See Davis v. Ayala, 135 S. CT. 2187 (2015) (overruling the granting of a Batson claim in this same case): It held that “[t]he Ninth Circuit’s decision was based on the misapplication of basic rules regarding harmless error. Assuming without deciding that a federal constitutional error occurred, the error was harmless under Brecht” and the AEDPA. The court, contrary to the Ninth Circuit opinion, found that “[w]hile a federal habeas court need not ‘formal[ly] apply both Brecht and ‘AEDPA/Chapman,’ AEDPA nevertheless ‘sets forth a precondition to the grant of habeas relief.” “In sum, a prisoner who seeks federal habeas corpus relief must satisfy Brecht, and if the state court adjudicated his claim on the merits, the Brecht test subsumes the limitations imposed by the AEDPA.” See yesterday's Ninth Circuit opinion in Deck v. Jenkins, summarized below, in which the Ninth Circuit interpreted the holding of Davis v. Ayala.


Deck v. Jenkins, No. 13-55130 [February 9, 2016]

Deck v. Jenkins

Amended opinion after denial of rehearing en banc, with a dissent from the denial of rehearing en banc finding the opinion inconsistent with the Supreme Court’s holding in Davis v. Ayala, 135 S. Ct. 2187 (2015). Deck who was convicted of attempted lewd act on a child claimed that the prosecutor committed misconduct during final argument by misstating the law of attempt thereby depriving Deck of a fair trial. The California Court of Appeal agreed the prosecutor’s argument was improper but found it harmless. The Ninth Circuit found the state court’s determination of harmless error was “an unreasonable application of clearly established federal law.” Here, “[b]ecause the prosecutor’s misstatements were not inadvertent or isolated; because the jury was never correctly instructed that, in order to convict, it had to find Deck had moved beyond preparation and would have engaged in a lewd act with Amy the night he was arrested; and because the evidence concerning the temporal aspect of Deck’s intent was not overwhelming” the state court decision, that there was no constitution error, was objectively unreasonable. The court applied the Brecht test, finding that it “‘subsumes’ the AEDPA/Chapman standard for review of a state court determination of the harmless of a constitutional violation” and, therefore, a federal court need only apply the Brecht test. “A separate AEDPA/Chapman determination is not required.” The Court concluded that “no fairminded jurist could agree with the CCA’s harmlessness determination, and that the prosecutor’s misstatements resulted in ‘actual prejudice.’”

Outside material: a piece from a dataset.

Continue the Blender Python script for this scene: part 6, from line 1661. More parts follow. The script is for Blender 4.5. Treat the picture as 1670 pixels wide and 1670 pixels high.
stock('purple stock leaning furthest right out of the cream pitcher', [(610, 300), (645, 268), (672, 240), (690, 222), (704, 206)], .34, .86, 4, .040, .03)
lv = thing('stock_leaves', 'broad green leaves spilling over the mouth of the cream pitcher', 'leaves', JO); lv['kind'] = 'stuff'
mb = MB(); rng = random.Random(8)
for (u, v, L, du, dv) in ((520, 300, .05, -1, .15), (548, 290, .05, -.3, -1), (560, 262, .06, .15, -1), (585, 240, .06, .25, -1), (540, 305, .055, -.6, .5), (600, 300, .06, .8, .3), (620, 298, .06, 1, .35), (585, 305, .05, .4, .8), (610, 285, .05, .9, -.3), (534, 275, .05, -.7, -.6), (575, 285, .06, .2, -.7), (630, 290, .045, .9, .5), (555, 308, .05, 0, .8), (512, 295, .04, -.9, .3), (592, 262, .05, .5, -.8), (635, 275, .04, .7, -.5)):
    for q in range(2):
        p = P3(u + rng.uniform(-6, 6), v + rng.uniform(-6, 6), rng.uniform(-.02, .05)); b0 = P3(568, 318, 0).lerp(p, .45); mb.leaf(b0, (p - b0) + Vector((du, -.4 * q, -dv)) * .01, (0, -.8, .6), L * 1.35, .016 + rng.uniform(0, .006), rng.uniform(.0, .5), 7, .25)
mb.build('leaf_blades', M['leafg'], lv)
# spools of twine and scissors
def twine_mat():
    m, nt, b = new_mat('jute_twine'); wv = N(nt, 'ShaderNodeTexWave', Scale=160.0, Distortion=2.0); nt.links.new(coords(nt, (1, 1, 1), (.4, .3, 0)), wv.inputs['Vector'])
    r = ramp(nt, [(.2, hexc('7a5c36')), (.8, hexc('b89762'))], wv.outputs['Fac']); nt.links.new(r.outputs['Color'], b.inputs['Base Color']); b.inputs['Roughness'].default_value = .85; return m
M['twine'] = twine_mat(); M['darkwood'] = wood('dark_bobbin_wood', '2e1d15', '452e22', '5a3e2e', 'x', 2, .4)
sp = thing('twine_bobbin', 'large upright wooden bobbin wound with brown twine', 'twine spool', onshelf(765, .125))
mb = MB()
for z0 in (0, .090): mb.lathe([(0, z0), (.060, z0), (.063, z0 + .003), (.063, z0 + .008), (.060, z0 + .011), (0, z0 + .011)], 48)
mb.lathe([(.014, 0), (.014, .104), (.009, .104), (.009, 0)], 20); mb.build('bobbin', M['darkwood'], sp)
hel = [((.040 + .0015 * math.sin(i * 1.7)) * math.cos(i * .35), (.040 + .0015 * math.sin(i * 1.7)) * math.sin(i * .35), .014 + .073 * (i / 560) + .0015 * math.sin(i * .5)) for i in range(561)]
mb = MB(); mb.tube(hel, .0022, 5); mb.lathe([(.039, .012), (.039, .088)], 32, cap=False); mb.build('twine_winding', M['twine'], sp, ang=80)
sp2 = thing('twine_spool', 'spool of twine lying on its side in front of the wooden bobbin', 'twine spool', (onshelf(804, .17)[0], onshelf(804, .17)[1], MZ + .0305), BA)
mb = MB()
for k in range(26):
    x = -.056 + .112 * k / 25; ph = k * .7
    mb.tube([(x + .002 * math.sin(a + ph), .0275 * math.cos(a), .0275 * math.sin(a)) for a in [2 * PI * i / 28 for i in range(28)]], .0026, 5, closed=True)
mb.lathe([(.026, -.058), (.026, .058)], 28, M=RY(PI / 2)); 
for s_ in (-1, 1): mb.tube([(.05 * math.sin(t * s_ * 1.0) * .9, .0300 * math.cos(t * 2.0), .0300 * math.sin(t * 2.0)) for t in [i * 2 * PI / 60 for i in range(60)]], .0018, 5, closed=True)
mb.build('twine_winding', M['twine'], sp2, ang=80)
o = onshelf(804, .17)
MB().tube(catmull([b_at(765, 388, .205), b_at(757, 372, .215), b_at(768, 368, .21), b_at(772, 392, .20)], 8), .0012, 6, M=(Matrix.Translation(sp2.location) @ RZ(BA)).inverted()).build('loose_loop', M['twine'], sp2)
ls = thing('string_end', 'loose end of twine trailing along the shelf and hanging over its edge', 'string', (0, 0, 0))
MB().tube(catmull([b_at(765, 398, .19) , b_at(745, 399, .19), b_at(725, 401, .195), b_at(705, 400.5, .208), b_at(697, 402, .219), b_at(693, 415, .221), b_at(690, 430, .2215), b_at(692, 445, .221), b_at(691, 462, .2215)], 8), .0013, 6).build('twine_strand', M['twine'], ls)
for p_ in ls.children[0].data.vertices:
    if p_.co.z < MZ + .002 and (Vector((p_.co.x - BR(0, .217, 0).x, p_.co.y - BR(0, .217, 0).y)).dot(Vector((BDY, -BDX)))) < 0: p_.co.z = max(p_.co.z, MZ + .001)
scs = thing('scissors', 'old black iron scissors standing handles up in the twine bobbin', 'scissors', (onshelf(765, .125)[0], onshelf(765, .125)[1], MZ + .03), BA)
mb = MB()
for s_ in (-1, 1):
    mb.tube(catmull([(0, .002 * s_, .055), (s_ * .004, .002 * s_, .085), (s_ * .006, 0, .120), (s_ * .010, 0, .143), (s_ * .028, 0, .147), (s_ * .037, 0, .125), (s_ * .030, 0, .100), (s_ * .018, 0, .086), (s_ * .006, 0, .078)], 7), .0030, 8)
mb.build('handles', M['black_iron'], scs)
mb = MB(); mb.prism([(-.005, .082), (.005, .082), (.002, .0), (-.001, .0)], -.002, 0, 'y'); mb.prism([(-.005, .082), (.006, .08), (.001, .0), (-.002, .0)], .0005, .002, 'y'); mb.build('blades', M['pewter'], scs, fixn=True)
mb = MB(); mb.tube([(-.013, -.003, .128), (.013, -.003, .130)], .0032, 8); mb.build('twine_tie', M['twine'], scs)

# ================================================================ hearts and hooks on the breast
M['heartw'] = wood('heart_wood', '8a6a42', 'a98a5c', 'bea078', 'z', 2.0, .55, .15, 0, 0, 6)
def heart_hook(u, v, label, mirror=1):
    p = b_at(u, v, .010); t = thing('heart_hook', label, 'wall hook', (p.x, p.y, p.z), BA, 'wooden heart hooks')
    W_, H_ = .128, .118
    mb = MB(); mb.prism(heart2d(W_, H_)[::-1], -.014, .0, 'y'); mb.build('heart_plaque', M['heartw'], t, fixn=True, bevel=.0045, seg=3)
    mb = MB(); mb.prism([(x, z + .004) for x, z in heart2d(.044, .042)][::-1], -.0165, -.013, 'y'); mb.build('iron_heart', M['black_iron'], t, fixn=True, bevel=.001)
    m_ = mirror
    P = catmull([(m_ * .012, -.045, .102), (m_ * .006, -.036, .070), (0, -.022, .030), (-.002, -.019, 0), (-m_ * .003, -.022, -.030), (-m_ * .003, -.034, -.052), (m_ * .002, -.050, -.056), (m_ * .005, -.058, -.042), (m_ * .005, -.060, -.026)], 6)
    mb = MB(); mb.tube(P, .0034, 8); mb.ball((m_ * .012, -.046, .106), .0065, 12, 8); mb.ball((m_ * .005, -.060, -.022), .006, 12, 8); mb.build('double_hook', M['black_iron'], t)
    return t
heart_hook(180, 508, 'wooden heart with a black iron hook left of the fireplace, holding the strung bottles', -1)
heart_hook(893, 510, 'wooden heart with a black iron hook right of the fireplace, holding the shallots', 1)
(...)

Daire v. Lattimore, No. 12-55667 [February 9, 2016]

Daire v. Lattimore

En banc decision holding that in Glover v. United States, 531 U.S. 198 (2001), and Lafler v. Cooper, 132 S. Ct. 1376 (2012), the Supreme Court has clearly established that Strickland governs claims for ineffective assistance of counsel in noncapital sentencing proceeding. The Court overruled its own decisions that are to the contrary and return the case to the original three-judge panel for further proceedings.


Smith v. Schriro, No. 96-99025/96-99026/10/99011 [February 4, 2016]

Smith v. Schriro

Pre-AEDPA case returned to the Ninth after remand to Arizona Supreme Court for an Atkins evidentiary hearing, wherein Mr. Smith’s claims were denied and his death sentence was affirmed. Atkins held that the execution of intellectually disabled criminals constitutes “cruel and unusual punishment” prohibited by the Eight Amendment. The presumption of correctness under the previous statute was overcome by finding that the state court’s “factual determination is not fairly supported by the record” and it was “based on the application of constitutionally impermissible legal principles.” [Although, the last ground does not constitute the opinion of the Court, as only Judge Reinhardt relied on this grounds. He found that the “certainty standard applied by the state trial court was plainly contrary to the clear and convincing standard required by Arizona statue and adopted by its supreme court” and, therefore, unconstitutional under Atkins] The court refused to follow the state court findings as it looked behind the expert’s conclusions and found that the great majority of the evidence strongly reinforces the defense expert’s opinion and that the prosecution’s expert’s opinion “lacks even fair evidentiary support.” The court held that “a defendant comes within the protection of Atkins if he can demonstrate that was intellectually disabled during” the time the crime was committed and/or the ensuing trial. Here, after a long discussion of the evidence the court concludes that the “evidence overwhelmingly demonstrates that Smith experienced significantly subaverage general intellectual functioning” and in adaptive behavior at the dispositive time. “Viewing the record as a whole, we find that Smith has demonstrated by clear and convincing evidence that significantly subaverage general intellectual functioning existed concurrently with significant impairment in adaptive behavior, and that both conditions were manifested prior to age eighteen and at the time Smith committed the capital offense.”